Vallejo’s City Council voted unanimously, with the vice mayor absent, to approve a consultant and professional services agreement with the Felton Institute to continue the iHeart alternative response program at a cost not to exceed $1,598,675 through June 30, 2026.
The program pairs behavioral-health trained responders with non‑police mobile crisis and community-engagement services to handle nonviolent calls that otherwise would produce a police response. Chief Jason Tall summarized the contract request and funding sources at the council meeting, telling the council the program had handled roughly 1,800 calls for service since an earlier pilot phase and that police were needed on only about 100 of those calls.
Council members and the public praised iHeart’s performance and community presence. “They brought him food. They brought him water.
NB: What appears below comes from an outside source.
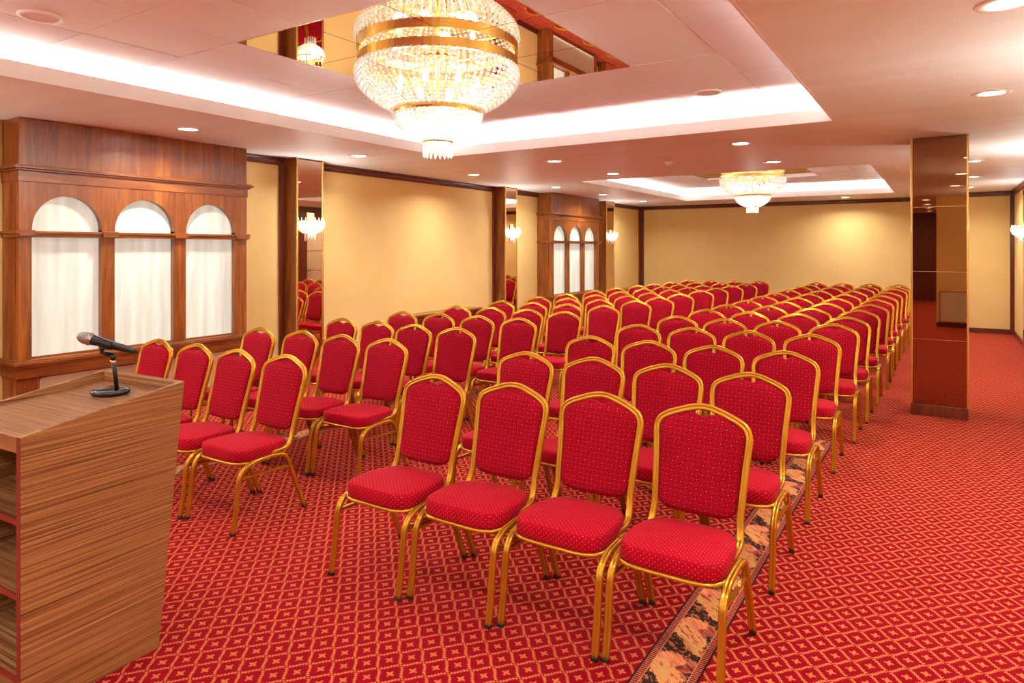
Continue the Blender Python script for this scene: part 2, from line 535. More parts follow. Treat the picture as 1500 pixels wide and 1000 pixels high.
# upright corner and panel strips
tr = MB()
tr.box(WX, WX + .04, 1.9, 2.28, 0, CZ - .002)
tr.box(WX, WX + .03, FY - .12, FY, 0, CZ - .08); tr.box(WX, WX + .10, FY - .03, FY, 0, CZ - .08)
for y in (5.04, 5.52, 9.40, 9.84, 13.96): tr.box(WX, WX + .028, y, y + .06, 0, CZ - .08)
struct(tr, 'trim_9', DARKZ)
tr = MB()
tr.box(EX - .03, EX, FY2 - .10, FY2, 0, CZ - .08); tr.box(EX - .06, EX, FY2 - .025, FY2, 0, CZ - .08)
for y in (13.18, 12.70): tr.box(EX - .03, EX, y, y + .07, 0, CZ - .08)
struct(tr, 'trim_10', DARKZ)
struct(MB().box(WX, WX + .02, -8.8, FY, 0, .09), 'baseboard_left', DARKW)
struct(MB().box(WX, -.1, FY - .02, FY, 0, .09), 'baseboard_far', DARKW)
struct(MB().box(-.1, EX, FY2 - .02, FY2, 0, .09), 'baseboard_far_right', DARKW)
struct(MB().box(EX - .02, EX, -1.1, FY2, 0, .09), 'baseboard_right', DARKW)
struct(MB().box(-.1, EX, -1.1, -1.08, 0, .09), 'baseboard_back', DARKW)

# vent in the wall behind, seen in the column's mirror
t = empty('wall_vent', (.24, -1.1, .1), 0, 'beige wall vent near the floor, mirrored in the bronze column', 'vent')
MB().box(-.27, .27, .001, .02, .02, .60).build('grille', BEIGEV, t)
f = MB()
for a in ((-.29, -.27, .0, .62), (.27, .29, .0, .62), (-.27, .27, 0, .02), (-.27, .27, .60, .62)): f.box(a[0], a[1], .001, .03, a[2], a[3])
f.build('frame', BRASS, t)

# carpet border: floral strip along the right, far and left edges of the seating area
def border():
    me = bpy.data.meshes.new('carpet_border')
    vs, fs, uv = [], [], []
    z = .003
    xr0, xr1, xl0, xl1, yf0, yf1 = -.965, -.745, -4.68, -4.46, 5.80, 6.02
    def quad(p, u):
        b = len(vs); vs.extend(p); fs.append((b, b+1, b+2, b+3)); uv.extend(u)
    quad([(xr0, .2, z), (xr1, .2, z), (xr1, yf1, z), (xr0, yf0, z)], [(0, .2), (1, .2), (1, yf1), (0, yf0)])
    quad([(xl0, .2, z), (xl1, .2, z), (xl1, yf0, z), (xl0, yf1, z)], [(0, .2), (1, .2), (1, yf0), (0, yf1)])
    quad([(xl1, yf0, z), (xr0, yf0, z), (xr1, yf1, z), (xl0, yf1, z)], [(0, xl1), (0, xr0), (1, xr1), (1, xl0)])
    me.from_pydata(vs, [], fs); L = me.uv_layers.new(name='UVMap')
    for i, p in enumerate(me.polygons):
        for q, li in enumerate(p.loop_indices): L.data[li].uv = uv[i*4+q]
    me.materials.append(BORDER)
    o = bpy.data.objects.new('trim_11', me); COL.objects.link(o); tag(o, kind='structure')
    return o
border()

# ------------------------------------------------------------------ door on the right wall (seen only in the wall mirrors)
d = tag(MB().box(EX - .05, EX, 11.42, 12.18, 0, 2.05).build('door_1', BEIGED), kind='structure')
fr = MB(); fr.box(EX - .07, EX, 11.10, 11.42, 0, 2.15); fr.box(EX - .07, EX, 12.18, 12.5, 0, 2.15); fr.box(EX - .07, EX, 11.1, 12.5, 2.05, CZ)
tag(fr.build('door_frame', DARKZ, d), None)
h = MB(); h.sweep([(EX - .05, 11.5, 1.05), (EX - .11, 11.5, 1.05), (EX - .11, 11.62, 1.05)], circ(.01), lambda i: (0, 0, 1)); h.build('door_handle', BRASS, d)
g = MB()
for z in (.5, 1.0, 1.5): g.box(EX - .054, EX - .05, 11.44, 12.16, z, z + .012)
g.build('door_moulding', DARKW, d)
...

And they communicated to him, got him in a safe place,” Council Member Gordon said of a recent iHeart response she had observed.
Councilmember Matias and other members pressed for clarity about performance data and case management: Matias asked for a breakdown of kinds of calls iHeart responds to and visibility into case-management activity for people who are unsheltered. City staff and Felton representatives said reporting already exists in the contract scope; the agreement requires monthly program-manager reports that cover the nature and disposition of calls, time on scene, estimated client age and demographics, transport destination and other anonymized fields. The council added a direction that those reports come to the Public Safety Committee at a quarterly cadence.
Funding and contract terms: the staff report said Measure P funding supplies the primary amount; additional support comes from a Protect to Connect grant and separate case‑management funds. Felton representatives appeared at the meeting and said they will collaborate with the city on implementation and community outreach.
Votes, next steps: the council adopted the resolution approving and authorizing execution of the consultant and professional services agreement and the contract was signed under the city manager’s authority. The vote was recorded as unanimous with the vice mayor absent. The contract requires monthly program reporting and, by council direction, those reports will be provided to the city’s Public Safety Committee.
Why it matters: iHeart is the city’s principal alternative-response model intended to reduce police involvement in behavioral-health, welfare checks and certain disturbance calls. Council members framed the approval as a continuation of a pilot that the council and community said had shown early success in response times and diversion from police transport.